■ SHORT TASK
Transcribe, verbatim, every line from the start of the entries through the line that contains "scene.camera = cam_o"; include both boundary lines and omit all others.

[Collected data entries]
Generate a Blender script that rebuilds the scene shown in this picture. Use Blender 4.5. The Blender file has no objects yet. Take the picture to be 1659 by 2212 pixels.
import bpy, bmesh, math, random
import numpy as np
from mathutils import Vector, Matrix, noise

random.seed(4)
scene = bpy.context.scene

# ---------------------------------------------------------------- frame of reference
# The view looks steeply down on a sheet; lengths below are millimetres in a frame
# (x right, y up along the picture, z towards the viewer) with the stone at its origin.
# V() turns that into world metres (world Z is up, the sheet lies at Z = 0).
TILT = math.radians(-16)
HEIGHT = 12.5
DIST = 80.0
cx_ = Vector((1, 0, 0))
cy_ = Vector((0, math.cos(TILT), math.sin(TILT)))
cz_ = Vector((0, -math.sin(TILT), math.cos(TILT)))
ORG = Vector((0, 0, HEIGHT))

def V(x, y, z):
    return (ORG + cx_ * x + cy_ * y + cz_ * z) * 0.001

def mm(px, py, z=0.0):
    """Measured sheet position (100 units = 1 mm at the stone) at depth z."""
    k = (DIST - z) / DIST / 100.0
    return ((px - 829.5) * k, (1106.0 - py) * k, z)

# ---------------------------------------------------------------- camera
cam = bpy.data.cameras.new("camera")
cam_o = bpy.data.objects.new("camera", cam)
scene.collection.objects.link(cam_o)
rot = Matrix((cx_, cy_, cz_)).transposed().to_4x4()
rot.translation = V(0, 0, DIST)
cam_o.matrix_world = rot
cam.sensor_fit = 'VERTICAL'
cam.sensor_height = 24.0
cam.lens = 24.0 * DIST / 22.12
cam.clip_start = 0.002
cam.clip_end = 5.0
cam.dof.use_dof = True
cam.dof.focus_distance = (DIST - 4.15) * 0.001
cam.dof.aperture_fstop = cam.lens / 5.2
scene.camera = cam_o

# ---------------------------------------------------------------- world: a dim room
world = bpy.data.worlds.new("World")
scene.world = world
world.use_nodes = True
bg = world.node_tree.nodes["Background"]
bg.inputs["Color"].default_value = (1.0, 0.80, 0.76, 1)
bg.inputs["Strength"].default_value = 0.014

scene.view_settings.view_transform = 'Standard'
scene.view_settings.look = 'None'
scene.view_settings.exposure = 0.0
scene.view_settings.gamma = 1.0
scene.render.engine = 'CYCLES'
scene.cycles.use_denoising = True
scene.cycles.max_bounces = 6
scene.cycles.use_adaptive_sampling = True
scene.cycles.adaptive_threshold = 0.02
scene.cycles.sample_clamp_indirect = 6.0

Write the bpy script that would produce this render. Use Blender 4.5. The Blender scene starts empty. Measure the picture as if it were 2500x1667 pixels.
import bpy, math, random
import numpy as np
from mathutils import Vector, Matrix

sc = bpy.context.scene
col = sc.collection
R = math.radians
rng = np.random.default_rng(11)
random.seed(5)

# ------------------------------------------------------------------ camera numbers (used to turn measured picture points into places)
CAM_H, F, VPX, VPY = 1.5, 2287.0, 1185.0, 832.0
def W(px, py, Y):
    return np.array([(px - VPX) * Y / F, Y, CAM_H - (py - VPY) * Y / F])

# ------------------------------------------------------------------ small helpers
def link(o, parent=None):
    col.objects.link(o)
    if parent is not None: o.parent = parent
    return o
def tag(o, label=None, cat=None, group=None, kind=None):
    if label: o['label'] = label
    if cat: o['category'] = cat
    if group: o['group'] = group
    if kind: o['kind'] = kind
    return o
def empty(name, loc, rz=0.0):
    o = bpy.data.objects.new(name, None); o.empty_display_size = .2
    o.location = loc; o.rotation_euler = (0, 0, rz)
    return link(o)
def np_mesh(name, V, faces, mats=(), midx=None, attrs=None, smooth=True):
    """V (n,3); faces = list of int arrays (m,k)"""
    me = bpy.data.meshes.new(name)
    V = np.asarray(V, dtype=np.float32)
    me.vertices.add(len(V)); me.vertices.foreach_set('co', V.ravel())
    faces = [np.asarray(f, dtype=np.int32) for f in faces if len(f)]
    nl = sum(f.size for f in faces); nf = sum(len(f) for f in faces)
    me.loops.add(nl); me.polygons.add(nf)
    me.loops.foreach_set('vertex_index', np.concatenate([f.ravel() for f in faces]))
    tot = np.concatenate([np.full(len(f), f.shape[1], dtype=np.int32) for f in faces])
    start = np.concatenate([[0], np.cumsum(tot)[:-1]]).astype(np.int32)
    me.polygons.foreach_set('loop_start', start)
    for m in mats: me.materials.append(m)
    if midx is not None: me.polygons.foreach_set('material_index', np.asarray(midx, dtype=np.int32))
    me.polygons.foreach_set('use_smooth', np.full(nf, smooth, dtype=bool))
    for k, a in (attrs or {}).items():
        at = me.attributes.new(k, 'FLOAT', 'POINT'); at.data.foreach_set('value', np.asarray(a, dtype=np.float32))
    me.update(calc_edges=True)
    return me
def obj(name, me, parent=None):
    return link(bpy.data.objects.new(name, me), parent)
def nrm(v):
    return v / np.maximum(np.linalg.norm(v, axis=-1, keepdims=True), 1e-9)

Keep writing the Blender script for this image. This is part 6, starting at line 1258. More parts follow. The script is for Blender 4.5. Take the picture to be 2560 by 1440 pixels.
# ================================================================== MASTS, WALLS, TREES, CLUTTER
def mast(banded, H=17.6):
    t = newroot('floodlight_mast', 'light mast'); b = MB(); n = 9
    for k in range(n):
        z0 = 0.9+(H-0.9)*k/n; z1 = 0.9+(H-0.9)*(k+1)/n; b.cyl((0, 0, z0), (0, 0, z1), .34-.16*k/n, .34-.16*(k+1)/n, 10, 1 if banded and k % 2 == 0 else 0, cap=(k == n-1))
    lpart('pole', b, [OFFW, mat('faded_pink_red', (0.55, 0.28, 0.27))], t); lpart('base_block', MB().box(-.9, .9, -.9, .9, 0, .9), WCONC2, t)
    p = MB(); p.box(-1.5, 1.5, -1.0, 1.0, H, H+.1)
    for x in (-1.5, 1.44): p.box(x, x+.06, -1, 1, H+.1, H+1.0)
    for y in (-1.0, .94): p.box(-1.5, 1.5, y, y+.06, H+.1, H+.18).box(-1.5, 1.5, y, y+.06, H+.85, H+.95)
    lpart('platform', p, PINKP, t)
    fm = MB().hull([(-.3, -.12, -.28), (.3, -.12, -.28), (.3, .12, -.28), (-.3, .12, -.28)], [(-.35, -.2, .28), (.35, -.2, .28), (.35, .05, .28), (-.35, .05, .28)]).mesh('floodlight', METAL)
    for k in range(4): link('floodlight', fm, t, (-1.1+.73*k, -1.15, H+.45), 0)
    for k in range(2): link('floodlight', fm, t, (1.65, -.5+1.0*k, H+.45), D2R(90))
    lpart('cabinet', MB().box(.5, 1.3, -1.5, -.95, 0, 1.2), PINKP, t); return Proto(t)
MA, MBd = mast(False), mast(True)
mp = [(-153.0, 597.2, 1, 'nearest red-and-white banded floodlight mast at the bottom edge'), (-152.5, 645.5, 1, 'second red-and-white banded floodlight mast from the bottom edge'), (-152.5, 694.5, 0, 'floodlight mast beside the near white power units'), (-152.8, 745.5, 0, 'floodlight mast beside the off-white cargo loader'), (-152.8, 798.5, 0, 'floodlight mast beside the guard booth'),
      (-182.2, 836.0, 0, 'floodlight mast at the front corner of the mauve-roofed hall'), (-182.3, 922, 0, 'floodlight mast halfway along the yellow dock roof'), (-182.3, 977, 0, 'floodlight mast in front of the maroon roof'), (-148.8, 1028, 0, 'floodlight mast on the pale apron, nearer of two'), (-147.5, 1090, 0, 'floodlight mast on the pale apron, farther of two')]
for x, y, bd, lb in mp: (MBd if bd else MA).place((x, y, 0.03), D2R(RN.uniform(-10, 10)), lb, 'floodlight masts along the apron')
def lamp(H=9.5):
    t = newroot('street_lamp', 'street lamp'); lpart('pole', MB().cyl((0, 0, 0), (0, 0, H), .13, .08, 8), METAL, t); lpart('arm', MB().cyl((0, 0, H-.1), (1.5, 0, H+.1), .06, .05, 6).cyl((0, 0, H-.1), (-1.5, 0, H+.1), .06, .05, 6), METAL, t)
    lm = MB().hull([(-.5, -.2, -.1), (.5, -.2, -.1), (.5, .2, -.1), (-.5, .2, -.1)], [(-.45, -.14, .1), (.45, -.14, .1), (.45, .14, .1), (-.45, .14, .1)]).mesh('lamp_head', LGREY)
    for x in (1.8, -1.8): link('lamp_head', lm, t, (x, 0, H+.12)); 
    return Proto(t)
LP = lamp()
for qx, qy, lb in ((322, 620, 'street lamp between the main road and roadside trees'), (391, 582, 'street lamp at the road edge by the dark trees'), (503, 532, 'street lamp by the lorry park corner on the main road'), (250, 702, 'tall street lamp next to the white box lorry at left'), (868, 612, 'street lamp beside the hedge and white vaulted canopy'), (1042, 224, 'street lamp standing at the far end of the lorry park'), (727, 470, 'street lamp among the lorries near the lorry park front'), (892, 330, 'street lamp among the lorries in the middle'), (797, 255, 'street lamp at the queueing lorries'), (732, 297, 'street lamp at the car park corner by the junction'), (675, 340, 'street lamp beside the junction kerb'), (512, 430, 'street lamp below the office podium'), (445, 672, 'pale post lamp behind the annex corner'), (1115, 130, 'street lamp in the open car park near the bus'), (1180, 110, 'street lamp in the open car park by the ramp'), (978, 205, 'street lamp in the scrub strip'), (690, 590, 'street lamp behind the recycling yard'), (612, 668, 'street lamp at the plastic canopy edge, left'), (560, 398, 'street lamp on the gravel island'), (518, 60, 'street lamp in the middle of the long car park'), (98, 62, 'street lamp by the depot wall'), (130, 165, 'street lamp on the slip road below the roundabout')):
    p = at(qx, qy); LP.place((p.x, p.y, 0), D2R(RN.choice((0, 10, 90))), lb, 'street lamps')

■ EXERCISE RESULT
Generate a Blender script that rebuilds the scene shown in this picture. Use Blender 4.5. The Blender file has no objects yet. Take the picture to be 1659 by 2212 pixels.
import bpy, bmesh, math, random
import numpy as np
from mathutils import Vector, Matrix, noise

random.seed(4)
scene = bpy.context.scene

# ---------------------------------------------------------------- frame of reference
# The view looks steeply down on a sheet; lengths below are millimetres in a frame
# (x right, y up along the picture, z towards the viewer) with the stone at its origin.
# V() turns that into world metres (world Z is up, the sheet lies at Z = 0).
TILT = math.radians(-16)
HEIGHT = 12.5
DIST = 80.0
cx_ = Vector((1, 0, 0))
cy_ = Vector((0, math.cos(TILT), math.sin(TILT)))
cz_ = Vector((0, -math.sin(TILT), math.cos(TILT)))
ORG = Vector((0, 0, HEIGHT))

def V(x, y, z):
    return (ORG + cx_ * x + cy_ * y + cz_ * z) * 0.001

def mm(px, py, z=0.0):
    """Measured sheet position (100 units = 1 mm at the stone) at depth z."""
    k = (DIST - z) / DIST / 100.0
    return ((px - 829.5) * k, (1106.0 - py) * k, z)

# ---------------------------------------------------------------- camera
cam = bpy.data.cameras.new("camera")
cam_o = bpy.data.objects.new("camera", cam)
scene.collection.objects.link(cam_o)
rot = Matrix((cx_, cy_, cz_)).transposed().to_4x4()
rot.translation = V(0, 0, DIST)
cam_o.matrix_world = rot
cam.sensor_fit = 'VERTICAL'
cam.sensor_height = 24.0
cam.lens = 24.0 * DIST / 22.12
cam.clip_start = 0.002
cam.clip_end = 5.0
cam.dof.use_dof = True
cam.dof.focus_distance = (DIST - 4.15) * 0.001
cam.dof.aperture_fstop = cam.lens / 5.2
scene.camera = cam_o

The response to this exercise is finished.